Es ist vollbracht, der Serverraum oder das „White Space“ sind bereit und jetzt soll das IT-Equipment aus dem alten Rechenzentrum in ein neues, möglicherweise weit entferntes Rechenzentrum umziehen. Jeder hofft darauf, dass alles termingerecht funktioniert und am geplanten Tag X alle Server wieder funktionsbereit und erreichbar sind.
Doch Einpacken, Transport und Wiederaufbau setzen einen klaren Ablauf mit vielen ineinander- und übergreifenden Handlungen und Prozessen voraus, die lange vor dem Umzug geplant werden müssen. Starre Prozessformalien sind lästig, aber unerlässlich.

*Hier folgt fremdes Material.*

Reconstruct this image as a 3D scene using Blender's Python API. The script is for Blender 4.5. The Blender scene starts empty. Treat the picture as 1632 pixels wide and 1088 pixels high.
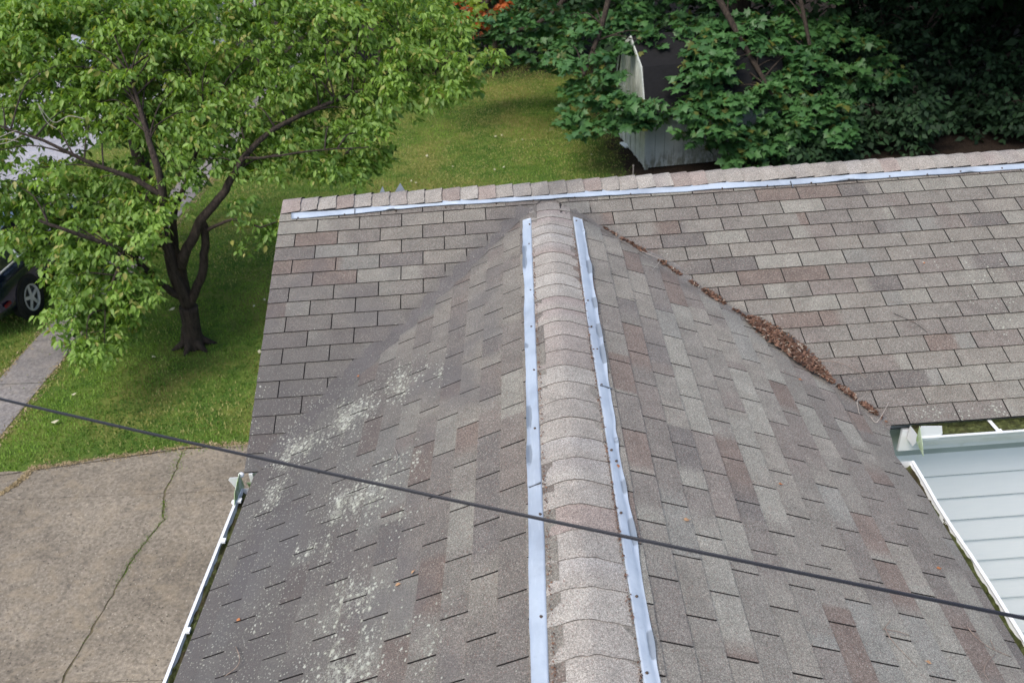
import bpy, math, random
import numpy as np
from mathutils import Vector, Matrix
R = math.radians
random.seed(7)
rng = np.random.default_rng(7)
SC = bpy.context.scene
COL = SC.collection

# ------------------------------------------------------------------ camera
CAM = np.array([-0.1369, -6.208, 2.3067])
YAW, PIT, ROL, FPX = -0.0300, -0.5427, -0.0599, 1377.53
def cam_axes():
    f = np.array([math.sin(YAW)*math.cos(PIT), math.cos(YAW)*math.cos(PIT), math.sin(PIT)])
    r = np.array([math.cos(YAW), -math.sin(YAW), 0.0]); u = np.cross(r, f)
    return r*math.cos(ROL)+u*math.sin(ROL), -r*math.sin(ROL)+u*math.cos(ROL), f
CR, CU, CF = cam_axes()
cam = bpy.data.cameras.new('camera'); camo = bpy.data.objects.new('camera', cam); COL.objects.link(camo)
m = Matrix(((CR[0], CU[0], -CF[0], CAM[0]), (CR[1], CU[1], -CF[1], CAM[1]), (CR[2], CU[2], -CF[2], CAM[2]), (0, 0, 0, 1)))
camo.matrix_world = m
cam.sensor_width = 22.3; cam.lens = FPX/1632*22.3; cam.clip_end = 500; cam.clip_start = 0.05
cam.dof.use_dof = True; cam.dof.focus_distance = 4.6; cam.dof.aperture_fstop = 2.2
SC.camera = camo

# ------------------------------------------------------------------ light
SUN_EL, SUN_AZ = R(58), R(-136)      # azimuth from +Y towards +X
w = bpy.data.worlds.new('World'); SC.world = w; w.use_nodes = True
nt = w.node_tree; bg = nt.nodes['Background']
sky = nt.nodes.new('ShaderNodeTexSky'); sky.sky_type = 'NISHITA'; sky.sun_disc = False
sky.sun_elevation = SUN_EL; sky.sun_rotation = SUN_AZ; sky.air_density = 1.0; sky.dust_density = 3.0; sky.ozone_density = 1.0
nt.links.new(sky.outputs[0], bg.inputs[0]); bg.inputs[1].default_value = 0.15
sl = bpy.data.lights.new('sun', 'SUN'); sl.energy = 1.4; sl.angle = R(28); sl.color = (1.0, 0.94, 0.86)
so = bpy.data.objects.new('sun', sl); COL.objects.link(so)
sd = Vector((math.sin(SUN_AZ)*math.cos(SUN_EL), math.cos(SUN_AZ)*math.cos(SUN_EL), math.sin(SUN_EL)))
so.rotation_euler = sd.to_track_quat('Z', 'Y').to_euler(); so.location = (-8, 0, 15)
SC.view_settings.view_transform = 'Standard'; SC.view_settings.look = 'None'
SC.view_settings.exposure = 0.68; SC.view_settings.gamma = 1.0
SC.render.engine = 'CYCLES'

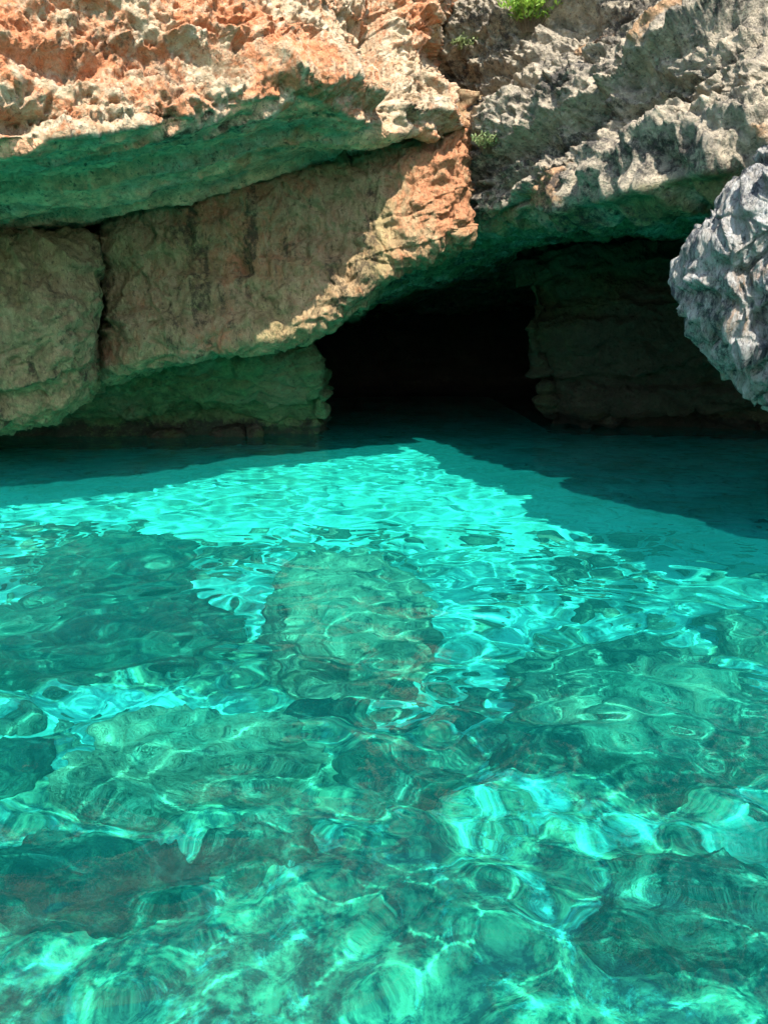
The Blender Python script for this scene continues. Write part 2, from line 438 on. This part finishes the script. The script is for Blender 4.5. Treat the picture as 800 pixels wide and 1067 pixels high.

Einen solchen Umzug kann man, vorausgesetzt die Rack- und Verkabelungsinfrastruktur steht bereit, in 3 Phasen unterteilen:
- Vorbereitung
- Durchführung
- Nachbearbeitung
Vorbereitung
Die Vorbereitung besteht aus einem „planenden“ Teil und einem „durchzuführenden“ Teil. Ein Konzept muss die Planung in dem Umfang bzw. in der Granularität beinhalten, die zum Zeitpunkt der Erstellung möglich ist. Beschreibt ein Konzept normalerweise eine Lösung, so geht es hier vielmehr um die Festlegung von Rahmenbedingungen und auch Handlungsanweisungen, die zum Umzug notwendig sind.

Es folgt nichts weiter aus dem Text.